I’VE WRITTEN QUITE a bit about various presidents in this book, and I’ll be saying some more later on. But I’m going to switch gears now and talk a little a
bout our country, the country each of those men ran for a while. And I’d like to begin by taking a look at the way the United States got started.
Around the time of Columbus, there were an estimated 5 million people in the Western Hemisphere - 2 million on the North American continent and the rest in South America. Columbus didn’t get proper credit for what he’d done until long after he was dead, when his son wrote a book about him and described his accomplishments to the world. As every schoolchild knows, Columbus and all the other explorers thought they were going to India, which they were nowhere near, of course, and the discovery of the Western Hemisphere, which was then open and free, was a pure accident. No one at the time even realized how big it was. Accident or not, however, it was still quite an accomplishment.
But another thing the book did was increase Europeans’ lust for gold, which was always very strong. They were all equally that way - British, French, and Spanish. They all thought, after the discovery of the Western Hemisphere by Columbus, that the right idea was to exploit that hemisphere and take everything and give nothing. And that’s exactly what happened, especially after the Spanish found immense quantities of gold in Mexico and Peru and took it all back to Spain.

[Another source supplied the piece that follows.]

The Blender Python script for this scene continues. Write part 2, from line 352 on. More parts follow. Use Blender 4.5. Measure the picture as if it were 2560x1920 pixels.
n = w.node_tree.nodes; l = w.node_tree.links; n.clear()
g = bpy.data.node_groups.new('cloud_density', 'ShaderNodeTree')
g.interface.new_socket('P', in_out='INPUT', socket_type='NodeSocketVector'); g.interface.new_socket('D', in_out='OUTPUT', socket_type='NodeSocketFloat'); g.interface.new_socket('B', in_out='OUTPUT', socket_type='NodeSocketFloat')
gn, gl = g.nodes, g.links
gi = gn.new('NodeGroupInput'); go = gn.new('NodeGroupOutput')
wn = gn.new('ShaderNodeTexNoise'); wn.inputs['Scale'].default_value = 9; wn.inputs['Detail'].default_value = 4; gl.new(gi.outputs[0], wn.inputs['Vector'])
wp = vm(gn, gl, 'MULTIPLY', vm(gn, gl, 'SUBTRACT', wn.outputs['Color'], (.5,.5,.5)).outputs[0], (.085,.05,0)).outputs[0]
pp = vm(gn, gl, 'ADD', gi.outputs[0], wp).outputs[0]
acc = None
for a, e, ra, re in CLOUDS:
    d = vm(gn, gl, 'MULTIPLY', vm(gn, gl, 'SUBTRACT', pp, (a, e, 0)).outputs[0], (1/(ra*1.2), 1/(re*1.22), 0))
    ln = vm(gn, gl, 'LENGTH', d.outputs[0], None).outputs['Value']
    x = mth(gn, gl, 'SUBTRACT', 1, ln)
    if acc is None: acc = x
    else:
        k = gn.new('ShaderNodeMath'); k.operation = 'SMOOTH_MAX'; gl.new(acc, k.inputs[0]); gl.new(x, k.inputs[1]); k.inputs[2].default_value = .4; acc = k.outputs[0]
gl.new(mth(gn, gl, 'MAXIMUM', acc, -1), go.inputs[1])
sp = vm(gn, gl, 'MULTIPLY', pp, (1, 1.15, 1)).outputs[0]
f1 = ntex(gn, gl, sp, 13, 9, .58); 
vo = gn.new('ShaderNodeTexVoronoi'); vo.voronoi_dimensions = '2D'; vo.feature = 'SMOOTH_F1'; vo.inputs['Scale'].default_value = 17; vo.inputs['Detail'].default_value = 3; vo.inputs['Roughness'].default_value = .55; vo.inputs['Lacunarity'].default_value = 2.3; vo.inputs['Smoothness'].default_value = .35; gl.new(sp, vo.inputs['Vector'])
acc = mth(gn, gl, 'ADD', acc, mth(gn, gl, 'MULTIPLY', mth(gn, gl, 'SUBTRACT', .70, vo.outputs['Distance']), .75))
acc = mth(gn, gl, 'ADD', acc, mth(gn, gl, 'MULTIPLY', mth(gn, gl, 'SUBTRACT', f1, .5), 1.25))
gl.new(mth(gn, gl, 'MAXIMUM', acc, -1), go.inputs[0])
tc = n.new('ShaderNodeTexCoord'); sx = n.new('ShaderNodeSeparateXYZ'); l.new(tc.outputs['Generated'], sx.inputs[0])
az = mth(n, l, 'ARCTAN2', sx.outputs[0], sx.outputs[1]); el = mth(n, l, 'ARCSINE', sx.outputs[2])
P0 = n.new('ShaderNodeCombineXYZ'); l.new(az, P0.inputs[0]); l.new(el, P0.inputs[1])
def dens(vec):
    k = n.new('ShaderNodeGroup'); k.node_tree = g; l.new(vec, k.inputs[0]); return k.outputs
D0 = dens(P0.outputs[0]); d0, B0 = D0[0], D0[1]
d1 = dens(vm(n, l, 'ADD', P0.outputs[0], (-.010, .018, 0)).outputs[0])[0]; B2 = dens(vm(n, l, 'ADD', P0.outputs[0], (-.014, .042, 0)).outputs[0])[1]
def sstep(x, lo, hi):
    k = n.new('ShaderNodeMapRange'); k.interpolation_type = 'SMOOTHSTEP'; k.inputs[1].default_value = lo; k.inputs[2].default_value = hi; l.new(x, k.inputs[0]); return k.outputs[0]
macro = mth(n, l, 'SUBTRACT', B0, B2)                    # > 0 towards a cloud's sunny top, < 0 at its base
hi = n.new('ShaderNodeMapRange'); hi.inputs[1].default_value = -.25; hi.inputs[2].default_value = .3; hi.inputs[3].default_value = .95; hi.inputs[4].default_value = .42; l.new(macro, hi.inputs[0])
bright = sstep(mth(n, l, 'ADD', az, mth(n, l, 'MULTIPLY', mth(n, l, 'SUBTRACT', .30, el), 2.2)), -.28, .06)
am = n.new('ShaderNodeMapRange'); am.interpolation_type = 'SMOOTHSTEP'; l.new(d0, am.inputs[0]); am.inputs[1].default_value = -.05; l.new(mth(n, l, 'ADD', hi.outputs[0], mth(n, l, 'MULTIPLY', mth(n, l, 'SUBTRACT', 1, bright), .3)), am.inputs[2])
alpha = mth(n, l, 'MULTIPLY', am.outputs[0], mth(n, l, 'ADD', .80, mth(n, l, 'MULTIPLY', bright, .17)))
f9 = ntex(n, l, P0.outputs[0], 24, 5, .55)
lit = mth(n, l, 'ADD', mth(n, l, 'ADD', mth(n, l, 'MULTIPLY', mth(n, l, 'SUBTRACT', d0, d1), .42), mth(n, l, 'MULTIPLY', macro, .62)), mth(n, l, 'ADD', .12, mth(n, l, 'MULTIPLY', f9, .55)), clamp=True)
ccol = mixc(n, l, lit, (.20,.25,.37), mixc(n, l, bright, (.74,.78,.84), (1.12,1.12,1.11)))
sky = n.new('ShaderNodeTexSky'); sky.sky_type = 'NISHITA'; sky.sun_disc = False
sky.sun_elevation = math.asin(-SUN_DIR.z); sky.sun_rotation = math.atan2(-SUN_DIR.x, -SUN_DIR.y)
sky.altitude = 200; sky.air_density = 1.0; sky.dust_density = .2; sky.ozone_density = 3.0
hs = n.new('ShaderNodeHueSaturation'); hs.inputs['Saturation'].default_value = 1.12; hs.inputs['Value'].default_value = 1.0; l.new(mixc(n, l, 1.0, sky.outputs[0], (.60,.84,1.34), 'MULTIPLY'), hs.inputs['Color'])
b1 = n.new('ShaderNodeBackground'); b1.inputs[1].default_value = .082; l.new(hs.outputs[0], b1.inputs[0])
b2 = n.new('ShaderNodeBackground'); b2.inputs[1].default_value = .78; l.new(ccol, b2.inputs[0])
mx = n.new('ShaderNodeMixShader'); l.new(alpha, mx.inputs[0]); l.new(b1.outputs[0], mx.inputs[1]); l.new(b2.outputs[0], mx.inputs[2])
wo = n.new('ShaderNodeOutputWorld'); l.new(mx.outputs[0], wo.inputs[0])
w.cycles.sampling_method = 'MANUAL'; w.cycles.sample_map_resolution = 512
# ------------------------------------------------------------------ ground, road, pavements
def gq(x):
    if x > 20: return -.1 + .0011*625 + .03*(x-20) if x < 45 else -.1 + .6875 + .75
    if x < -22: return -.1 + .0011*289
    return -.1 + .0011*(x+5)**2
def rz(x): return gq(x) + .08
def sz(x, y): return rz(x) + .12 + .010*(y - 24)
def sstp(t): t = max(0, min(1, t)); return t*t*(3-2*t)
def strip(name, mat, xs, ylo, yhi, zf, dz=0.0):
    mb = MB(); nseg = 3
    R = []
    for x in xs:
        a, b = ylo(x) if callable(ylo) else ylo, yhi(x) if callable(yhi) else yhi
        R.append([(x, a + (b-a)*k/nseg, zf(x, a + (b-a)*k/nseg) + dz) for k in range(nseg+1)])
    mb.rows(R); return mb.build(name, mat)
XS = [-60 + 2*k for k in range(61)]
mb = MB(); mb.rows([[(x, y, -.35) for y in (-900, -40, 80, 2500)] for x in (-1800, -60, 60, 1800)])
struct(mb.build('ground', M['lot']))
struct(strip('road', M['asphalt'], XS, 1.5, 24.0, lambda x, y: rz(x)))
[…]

There’s no historical information in the records of Sweden, Norway, or Denmark of Viking exploration; what the Scandinavians have are sagas, verbal accounts passed down from generation to generation, which say that Norsemen came to the area that is now Rhode Island. That’s certainly possible, but the real exploration of our country, of course, didn’t start until after Columbus. And eventually the Atlantic Coast area was settled by the British and the Dutch, the Spanish came to the South, and the French settled in the eastern part of Canada and all through the Mississippi River valley. The Russians also got into the act: They came in on the northwest corner of the continent and settled in Alaska and had claims as far down as San Francisco.